(3D scene scripts)
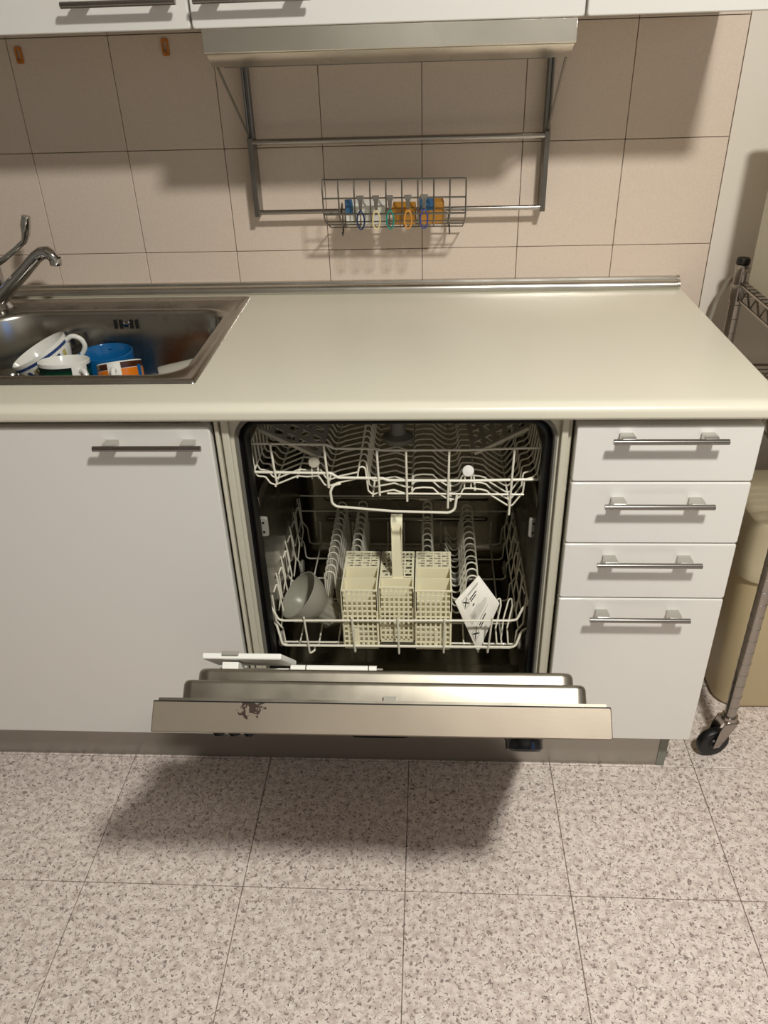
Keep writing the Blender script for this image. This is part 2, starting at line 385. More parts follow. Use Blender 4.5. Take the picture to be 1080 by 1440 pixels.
# ------------------------------------------------------------------ worktop
SX0, SX1, SY0, SY1 = -0.86, -0.035, 0.0745, 0.577
wt = thing('worktop', (0.0, 0.3, ZW0), 'continuous off white laminate worktop with rounded front edge', 'worktop')
prof = [(0.617, ZW0), (0.617, ZW1), (SY1-0.012, ZW1), (SY0+0.012, ZW1), (0.006, ZW1)]
for k in range(1, 9):
    a = math.radians(90+90*k/8); prof.append((0.002+0.022*math.cos(a)-0.0, ZW1-0.014+0.014*math.sin(a)))
for k in range(1, 7):
    a = math.radians(180+90*k/6); prof.append((-0.010+0.010*math.cos(a), ZW0+0.010+0.010*math.sin(a)))
prof += [(SY0+0.012, ZW0), (SY1-0.012, ZW0)]
xs = [-1.215, SX0+0.012, SX1-0.012, 0.914, 0.9165]
wm = MB(); n = len(prof)
def insetp(p, k):
    y, z = p; return (y+(0.002 if y < 0.3 else 0)*k, z-(0.002 if z > ZW0+0.015 else -0.002)*k)
rows = [[Vector((x,)+(insetp(p, 1) if i == 4 else p)) for p in prof] for i, x in enumerate(xs)]
fs = []
for i in range(len(xs)-1):
    for j in range(n):
        if i == 1 and j == 2: continue
        if i == 1 and j == n-2: continue
        fs.append((i*n+j, (i+1)*n+j, (i+1)*n+(j+1) % n, i*n+(j+1) % n))
fs += [tuple(range(n)), tuple((len(xs)-1)*n+n-1-j for j in range(n))]
# walls of the sink cut-out
a, b = 1, 2
fs += [(a*n+2, b*n+2, b*n+n-1, a*n+n-1), (a*n+3, b*n+3, b*n+n-2, a*n+n-2), (a*n+2, a*n+3, a*n+n-2, a*n+n-1), (b*n+2, b*n+3, b*n+n-2, b*n+n-1)]
wm.add([p for r in rows for p in r], fs); wm.build('slab', M_wtop, wt, ang=35, wn=True)
us = MB(); up_ = [(0.5985, ZW1+0.0005), (0.5962, ZW1+0.005), (0.5968, ZW1+0.010), (0.5995, ZW1+0.0148), (0.604, ZW1+0.0182), (0.609, ZW1+0.0200), (0.6105, ZW1+0.0245), (0.613, ZW1+0.0258), (0.6195, ZW1+0.0255), (0.6195, ZW1+0.0005)]
us.prism(up_, -1.215, 0.905); us.build('upstand', M_steel, wt, ang=30)
MB().prism([(y-0.0012 if y < 0.61 else y, z+0.0012 if z > ZW1+0.01 else z) for y, z in up_], 0.905, 0.9105).build('upstand_end_cap', M_steel, wt)

# ------------------------------------------------------------------ sink
sk = thing('sink', (-0.45, 0.33, 0.73), 'stainless steel inset sink with washing up left of the worktop', 'sink')
bx0, bx1, by0, by1 = -0.585, -0.070, 0.112, 0.476
RB = [0.055, 0.115, 0.07, 0.055]
def bl(inset, z, dr_=0): return rrect(bx0+inset, bx1-inset, by0+inset, by1-inset, [max(0.012, q-inset*0.6+dr_) for q in RB], z, 8)
def ol(i, z, r=0.006): return rrect(SX0+i, SX1-i, SY0+i, SY1-i, r, z, 8)
zt = ZW1
sb = MB()
sb.loft([ol(0, zt+0.0002), ol(0.0015, zt+0.0035), ol(0.006, zt+0.0058), ol(0.011, zt+0.0055), ol(0.016, zt+0.0028), ol(0.022, zt+0.0022)])
# deck between outer rim and bowl opening: bridge via matched loops (same counts)
sb.loft([ol(0.022, zt+0.0022), bl(-0.018, zt+0.0022), bl(-0.012, zt+0.0050), bl(-0.007, zt+0.0052), bl(-0.002, zt+0.0015), bl(0.001, zt-0.006), bl(0.004, zt-0.06), bl(0.010, zt-0.125), bl(0.018, zt-0.142), bl(0.034, zt-0.150), bl(0.10, zt-0.1525)], False, True)
sb.build('basin', M_sink, sk, ang=50)
ov = MB()
for k, x in enumerate((-0.315, -0.303, -0.2915, -0.280, -0.268)):
    if k == 2: continue
    ov.box(x-0.0032, x+0.0032, 0.4705, 0.4735, 0.852, 0.872)
ov.build('overflow_slot', M_dark, sk, bevel=0.001)
MB().lathe([(0.0, 0), (0.006, 0), (0.0065, 0.002), (0.0, 0.003)], (-0.2915, 0.4735, 0.862), (0, -1, 0), 14).build('overflow_screw', M_chrome, sk)
MB().lathe([(0.0, 0.003), (0.02, 0.003), (0.038, 0.003), (0.042, 0.0)], (-0.33, 0.27, 0.7327), n=28).build('drain', M_chrome, sk)

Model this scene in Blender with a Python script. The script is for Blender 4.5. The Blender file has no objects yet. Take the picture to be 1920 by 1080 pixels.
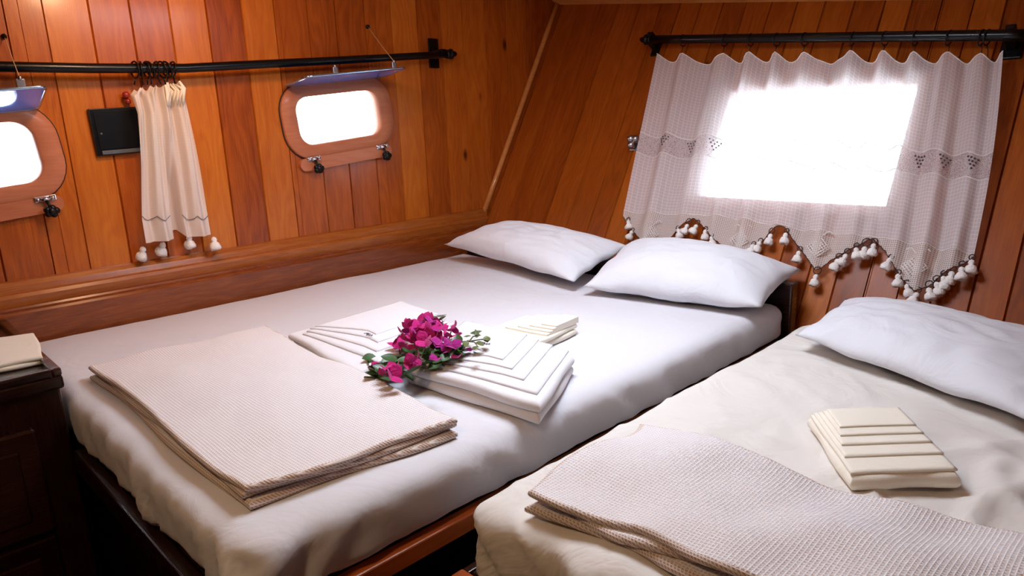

• _Short task_: Every line of the data should be copied as it stands, without the images.

• _Solution below_:
Keep writing the Blender script for this image. This is part 2, starting at line 385. More parts follow. Use Blender 4.5. Take the picture to be 1080 by 1440 pixels.
# ------------------------------------------------------------------ worktop
SX0, SX1, SY0, SY1 = -0.86, -0.035, 0.0745, 0.577
wt = thing('worktop', (0.0, 0.3, ZW0), 'continuous off white laminate worktop with rounded front edge', 'worktop')
prof = [(0.617, ZW0), (0.617, ZW1), (SY1-0.012, ZW1), (SY0+0.012, ZW1), (0.006, ZW1)]
for k in range(1, 9):
    a = math.radians(90+90*k/8); prof.append((0.002+0.022*math.cos(a)-0.0, ZW1-0.014+0.014*math.sin(a)))
for k in range(1, 7):
    a = math.radians(180+90*k/6); prof.append((-0.010+0.010*math.cos(a), ZW0+0.010+0.010*math.sin(a)))
prof += [(SY0+0.012, ZW0), (SY1-0.012, ZW0)]
xs = [-1.215, SX0+0.012, SX1-0.012, 0.914, 0.9165]
wm = MB(); n = len(prof)
def insetp(p, k):
    y, z = p; return (y+(0.002 if y < 0.3 else 0)*k, z-(0.002 if z > ZW0+0.015 else -0.002)*k)
rows = [[Vector((x,)+(insetp(p, 1) if i == 4 else p)) for p in prof] for i, x in enumerate(xs)]
fs = []
for i in range(len(xs)-1):
    for j in range(n):
        if i == 1 and j == 2: continue
        if i == 1 and j == n-2: continue
        fs.append((i*n+j, (i+1)*n+j, (i+1)*n+(j+1) % n, i*n+(j+1) % n))
fs += [tuple(range(n)), tuple((len(xs)-1)*n+n-1-j for j in range(n))]
# walls of the sink cut-out
a, b = 1, 2
fs += [(a*n+2, b*n+2, b*n+n-1, a*n+n-1), (a*n+3, b*n+3, b*n+n-2, a*n+n-2), (a*n+2, a*n+3, a*n+n-2, a*n+n-1), (b*n+2, b*n+3, b*n+n-2, b*n+n-1)]
wm.add([p for r in rows for p in r], fs); wm.build('slab', M_wtop, wt, ang=35, wn=True)
us = MB(); up_ = [(0.5985, ZW1+0.0005), (0.5962, ZW1+0.005), (0.5968, ZW1+0.010), (0.5995, ZW1+0.0148), (0.604, ZW1+0.0182), (0.609, ZW1+0.0200), (0.6105, ZW1+0.0245), (0.613, ZW1+0.0258), (0.6195, ZW1+0.0255), (0.6195, ZW1+0.0005)]
us.prism(up_, -1.215, 0.905); us.build('upstand', M_steel, wt, ang=30)
MB().prism([(y-0.0012 if y < 0.61 else y, z+0.0012 if z > ZW1+0.01 else z) for y, z in up_], 0.905, 0.9105).build('upstand_end_cap', M_steel, wt)

# ------------------------------------------------------------------ sink
sk = thing('sink', (-0.45, 0.33, 0.73), 'stainless steel inset sink with washing up left of the worktop', 'sink')
bx0, bx1, by0, by1 = -0.585, -0.070, 0.112, 0.476
RB = [0.055, 0.115, 0.07, 0.055]
def bl(inset, z, dr_=0): return rrect(bx0+inset, bx1-inset, by0+inset, by1-inset, [max(0.012, q-inset*0.6+dr_) for q in RB], z, 8)
def ol(i, z, r=0.006): return rrect(SX0+i, SX1-i, SY0+i, SY1-i, r, z, 8)
zt = ZW1
sb = MB()
sb.loft([ol(0, zt+0.0002), ol(0.0015, zt+0.0035), ol(0.006, zt+0.0058), ol(0.011, zt+0.0055), ol(0.016, zt+0.0028), ol(0.022, zt+0.0022)])
# deck between outer rim and bowl opening: bridge via matched loops (same counts)
sb.loft([ol(0.022, zt+0.0022), bl(-0.018, zt+0.0022), bl(-0.012, zt+0.0050), bl(-0.007, zt+0.0052), bl(-0.002, zt+0.0015), bl(0.001, zt-0.006), bl(0.004, zt-0.06), bl(0.010, zt-0.125), bl(0.018, zt-0.142), bl(0.034, zt-0.150), bl(0.10, zt-0.1525)], False, True)
sb.build('basin', M_sink, sk, ang=50)
ov = MB()
for k, x in enumerate((-0.315, -0.303, -0.2915, -0.280, -0.268)):
    if k == 2: continue
    ov.box(x-0.0032, x+0.0032, 0.4705, 0.4735, 0.852, 0.872)
ov.build('overflow_slot', M_dark, sk, bevel=0.001)
MB().lathe([(0.0, 0), (0.006, 0), (0.0065, 0.002), (0.0, 0.003)], (-0.2915, 0.4735, 0.862), (0, -1, 0), 14).build('overflow_screw', M_chrome, sk)
MB().lathe([(0.0, 0.003), (0.02, 0.003), (0.038, 0.003), (0.042, 0.0)], (-0.33, 0.27, 0.7327), n=28).build('drain', M_chrome, sk)

Model this scene in Blender with a Python script. The script is for Blender 4.5. The Blender file has no objects yet. Take the picture to be 1920 by 1080 pixels.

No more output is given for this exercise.